Processing is what ignited my passion for programming and Quil has become my favorite way of writing it. It is amazing that you can re-evaluate the draw/update function in a running sketch and immediately see the changes, without having to reload the whole thing. And on top of it you have the beauty of the whole Clojure Stdlib with its immutable datastructures.

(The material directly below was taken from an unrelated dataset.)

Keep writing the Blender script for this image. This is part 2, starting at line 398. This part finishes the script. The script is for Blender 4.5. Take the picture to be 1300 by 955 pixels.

I just learned that there is now a tweak mode in Processing that lets you tweak certain parameters in the code (via draggable values, etc.) while the sketch is running, which is pretty awesome for experimenting with values. However, you still have to reload the whole sketch when you want to change other parts of the code, you can’t just eval a function in the editor and get immediate feedback like in Quil.

joeevans1000 17 hours ago

Are you just mentally switching over from their code examples to Quil, or?

kailden 2 hours ago

If you mean translating from the JavaScript, yes. Quil wraps Processing. Quil did not wrap the vector library (P5.Vector) but most of vector operations are pretty easy to write in base clojure or you can use clojure.matrix. The fun(ctional)-mode lines up with passing initial state through the functions, which clojure makes easy.

z3phyr 22 hours ago

This reminds me of the excellent CEPL library (https://github.com/cbaggers/cepl). You can write live shader like programs with cepl with an OpenGL backend.

fredrikholm 8 hours ago

The author also streamed hours and hours of content using it to make increasingly complicated programs:

https://www.youtube.com/watch?v=I0kWZP9L9Kc

Wonderful CL channel in general.

nanna 4 hours ago

Baggers is also the author of SLIME: The Superior Lisp Interaction Mode for Emacs, too right?